Black Lives Matter can’t claim moral high ground

Derryck Green

No one expected a Black Lives Matter protest in Dallas in response to the police shootings of Alton Sterling in Louisiana and Philando Castile in Minnesota would end with someone shooting five police officers dead and injuring nine more.

But no one was surprised that it happened either.

That’s because Black Lives Matter activists have intentionally increased their inflammatory anti-white, anti-cop hatred. The group has peddled lies regarding the numbers of “unarmed blacks” shot by police in the face of clear statistical evidence to the contrary.

The shooter, Micah Xavier Johnson, wasn’t an official member of Black Lives Matter, but he acknowledged having been influenced by its program of black racial solidarity. He was attracted to their anti-white and anti-cop rhetoric. He was upset that blacks continued to be unjustifiably shot by police and decided to retaliate in kind, telling police negotiators that he wanted to “kill white people, especially white officers.”

Black Lives Matter was the catalyst for Johnson to act on his racial anger and paranoia.

This is the same group that President Obama has not only frequently praised and defended, but has repeatedly invited to the White House, the last invitation—and meeting—occurring only hours after the memorial service for the Dallas police officers in which Obama himself delivered his eulogy.

Some have suggested that Black Lives Matter is simply an extension of the civil rights movement, attempting to extend moral justification to an immoral group. But the events of the past week should have answered that suggestion with unblemished certainty. Black Lives Matter movement isn’t a successor to the civil rights movement. To claim so is offensive and it trivializes the character, sacrifices, risks, and accomplishments of what civil rights activists were able to achieve with less resources and less rights in a much more racist society.

Black Lives Matter unmistakably lacks the kind of moral authority that was present during the civil rights movement. Due to its determined resistance to facts and evidence as it relates to the police-involved shootings of blacks, it has failed morally to convince the consciousness of those outside its racialized bubble as to the sincerity of the cause.

In essence, it has no moral agenda. Rather, these blacktivists consistently seek to provoke, antagonize, frustrate, and offend the people they claim are in need of hearing their message.
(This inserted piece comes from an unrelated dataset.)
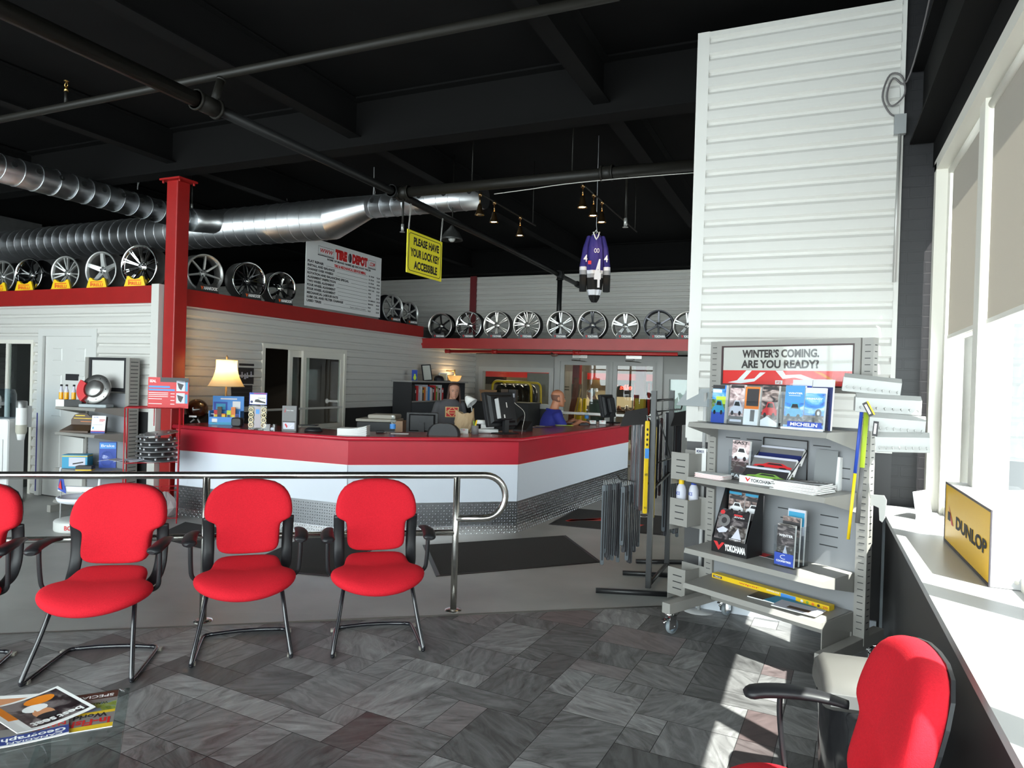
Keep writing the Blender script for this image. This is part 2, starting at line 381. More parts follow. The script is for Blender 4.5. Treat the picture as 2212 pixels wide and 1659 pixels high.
siding(mb, (RX, 5.96, 0), (0, 1, 0), (1, 0, 0), YB-5.96, WN[2], ZR)
struct(mb, 'wall_office', WHITE_SIDING)
mb = MB(); mb.box(RX-.06, RX+.006, 5.96, WN[0], 0, 1.14); mb.box(RX-.06, RX+.006, WN[1], YB, 0, 1.14); mb.box(RX-.06, RX+.006, WN[0], WN[1], 0, .76)
struct(mb, 'wall_office_dado', BLACK)
mb = MB(); mb.box(RX, RX+.014, 5.96, YB, 1.12, 1.15); struct(mb, 'trim_10', WHITE_SIDING)
# red bands
mb = MB(); mb.box(XL, -7.06, LY-.045, LY-.005, ZR, ZT); struct(mb, 'trim_11', RED)
mb = MB(); mb.box(RX+.005, RX+.045, 5.97, 11.41, ZR, ZT); struct(mb, 'trim_12', RED)
# white corner trims beside the column
mb = MB(); mb.box(-7.065, -6.945, LY-.05, LY+.02, 0, ZT+.015); struct(mb, 'trim_13', WHITE_SIDING)
mb = MB(); mb.box(RX-.02, RX+.05, 5.90, 5.965, 0, ZT+.015); struct(mb, 'trim_14', WHITE_SIDING)
# office shell: roof deck carrying the wheels, core behind the siding, dark interior
OFF = mat('office_dark', (.05, .048, .045), .8)
mb = MB(); mb.box(XL, RX-.0, LY+.02, YB, ZT-.06, ZT); struct(mb, 'ceiling_office', mat('roof_board', (.10, .09, .08), .7))
mb = MB(); mb.box(XL, SL[0], LY+.001, LY+.1, 0, ZT-.06); mb.box(SL[1], D1[0], LY+.001, LY+.1, 0, ZT-.06); mb.box(D1[1], -7.0, LY+.001, LY+.1, 0, ZT-.06)
mb.box(SL[0], D1[1], LY+.001, LY+.1, D1[2], ZT-.06); mb.box(-7.06, RX-.1, LY+.001, 5.96, 0, ZT-.06)
struct(mb, 'wall_left_core', OFF)
mb = MB(); mb.box(RX-.1, RX-.001, 5.96, WN[0], 0, ZT-.06); mb.box(RX-.1, RX-.001, WN[1], YB, 0, ZT-.06); mb.box(RX-.1, RX-.001, WN[0], WN[1], 0, .76); mb.box(RX-.1, RX-.001, WN[0], WN[1], WN[2], ZT-.06)
struct(mb, 'wall_office_core', OFF)
mb = MB(); siding(mb, (-14, 7.4, 0), (1, 0, 0), (0, -1, 0), 4.1, 1.0, ZT-.06); struct(mb, 'wall_slider_reflection', WHITE_SIDING)  # pale siding added behind the slider in place of the reflection in its glass
mb = MB(); mb.box(-14, -9.9, 7.4, 7.45, 0, 1.0); struct(mb, 'wall_slider_reflection_dado', BLACK)  # black base of the wall that stands in for the slider reflection
mb = MB(); mb.box(-9.9, -9.8, 5.8, YB, 0, ZT-.06); struct(mb, 'wall_office_inner', mat('office_grey', (.03, .029, .028), .7))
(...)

Black Lives Matter encourages violence and chaos, and its activists and supporters rarely condemn it. It’s an organization of belligerent, wannabe revolutionaries, who take to rioting, pillaging and burning down local businesses as they did in Ferguson and Baltimore when activists “march” for “justice.”

Black Lives Matter isn’t a civil rights offshoot. Instead, it is the ideological, racial and theatrical offspring of the 1960s-era black power movement. Black Lives Matter’s aggressive and contentious tactics demonstrate as much—the raised black fists and the regurgitated revolutionary chants, the celebration of black racial pride and solidarity, and their increasingly violent demands for varying definitions of “justice.”

The social disruptions of Black Lives Matter are simply hostile demonstrations of racial identity politics and the look-at-us melodrama that descends directly from the black power movement. Despite its claim that “black lives matter,” the only black lives that matter to these racial radicals are members and supporters of Black Lives Matter—at the expense of everyone else.

The lack of courageous condemnation of Black Lives Matter by good and decent people ensures more police officers will be shot in neighborhoods that desperately need their presence to ensure the safety of those who cannot afford to leave.

Derryck Green is a member of Project 21. This has been adapted from InsideSources.